Moral theology, as the name implies, is a branch of theology or of theological science. 

Moral theology in traditional outlines of the whole field of theology is part of systematic theology.  Systematic theology has two main parts, dogmatic theology and moral theology.  These two parts are complementary and related, with dogmatic theology having priority and conditioning moral theology. 

Dogmatic theology is concerned with creation’s exitus, its coming forth from God.  Dogmatic theology is about God and his works.  As such dogmatic theology is concerned with God and the nature of his created and recreated worlds.  The scope of dogmatic theology embraces the doctrine of God, the Trinity, creation, the nature of humanity (Christian anthropology), sin and the fall, the incarnation of and redemption of creation by Christ, ecclesiology, sacramental theology, and eschatology.  Most simply, dogmatic theology is about God and the creation and redemption of the world.

Moral theology is primarily about the human response to God, the reditus or return of mankind to God.  Moral theology is always dependent upon and conditioned by what dogmatic theology teaches about God and his work.  Moral theology is dependent on dogmatic theology.  Moral theology is always secondary to the more fundamental and primary reality of God and his work.  How one understands God and his work always decisively shapes understanding of human being and human action. 

Moral theology in turn traditionally is divided into two main divisions:  fundamental moral theology and special moral theology.  Fundamental moral theology deals with such theoretical and basic matters as the nature of the moral agent, the nature and elements of moral acts, the objective and subjective norms that properly govern moral acts, virtue, and defective moral acts.  Some of the subjects of fundamental moral theology are themselves very broad and important:  conscience (a subjective norm governing the decisions of moral agents), law (an objective norm), virtues and moral character, and so forth. 

Special moral theology assumes the fundamental elements of moral theology as outlined by fundamental moral theology and then applies those fundamentals to particular (or ‘special’) moral issues or categories of moral problems.  If moral theology studies the human response to God’s creative and redemptive initiative (as outlined by dogmatic theology), then special moral theology categorizes broad areas of human life and being that involve and shape important human moral choices.  Perhaps the three most significant sets of such broad categories concern life and death issues; human sex, sexuality, and reproduction; and, issues concerning the relationship of individuals to larger human society. 

Again, each of these categories of special interest and issues is very broad and important.  Life and death issues include abortion, murder, suicide, capital punishment, war, and euthanasia and letting die. 

Human sex and sexuality include the bifurcated sexual nature of every human being as either male or female in a world of males and females; the physical, personal and social purposes and ends of sex, sexual desire, and sexual acts; the family; and normal and abnormal sexuality.

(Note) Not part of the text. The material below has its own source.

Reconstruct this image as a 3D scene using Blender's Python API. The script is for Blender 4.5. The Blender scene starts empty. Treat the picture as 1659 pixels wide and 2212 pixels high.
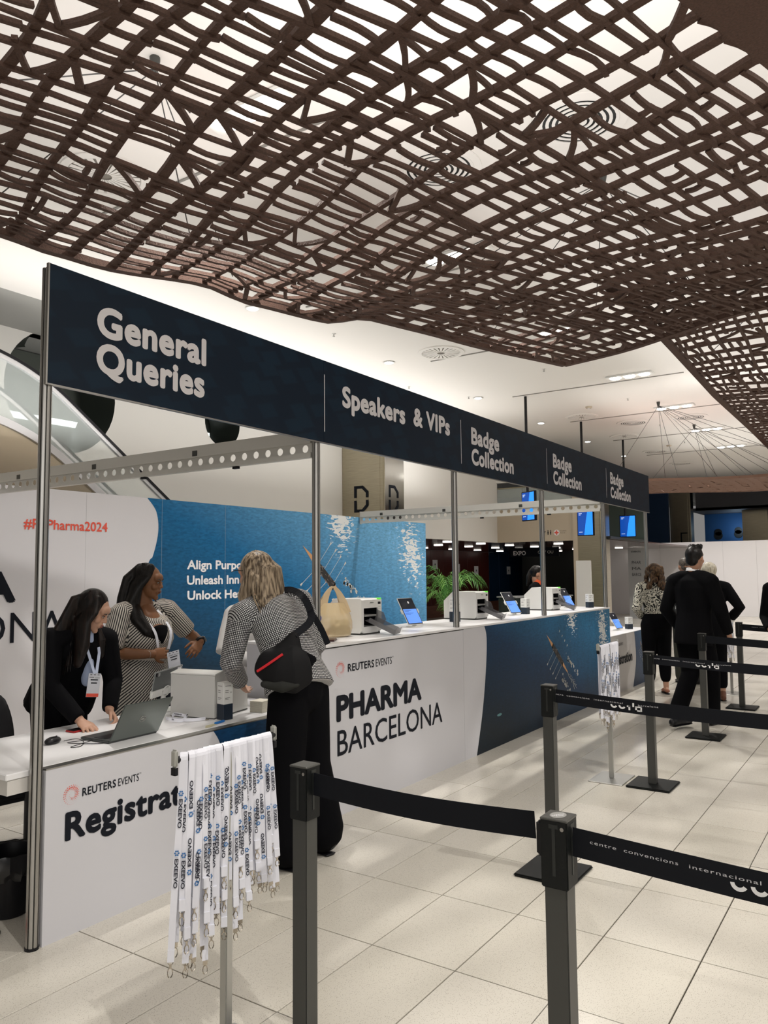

Issues concerning the relationship of individuals to larger human society include the social nature of human beings insofar as it reaches beyond the family; government and regime form; the economy and individual participation therein; politics, citizenship, and the duties of citizens; and cases in which social and political obligations or demands are in tension with the obligations, demands, and rights that adhere to individuals, families, and private organizations. 

Finally, it might be useful to note the distinction between morality and ethics.  The two terms are often treated as synonyms.  Nonetheless, a distinction between the two is appropriate.  ‘Ethics’ may be defined as the ideas of right and wrong within a particular community.  As the related word ‘ethos’ suggests, ethics express a group’s characteristic beliefs about behavior, virtue, the good, and law.  ‘Morality’, in contrast, is less a matter of the shared ethos of a particular group and more a matter of the particular person.  The distinction is expressed by saying, for example, that ‘John’s morality is a typical expression of the ethics of 21st century America.’

One thought on “A Brief Note on the Meaning and Scope of Moral Theology

  1. I tend to think about ethics more from an Aristotelian casuist point of view, combined with natural law and virtue ethics. While Abelard was wrong on motive alone determining the goodness or badness of an act, his moderation of some extreme Augustinian views on morality was a positive move. Refreshing, really.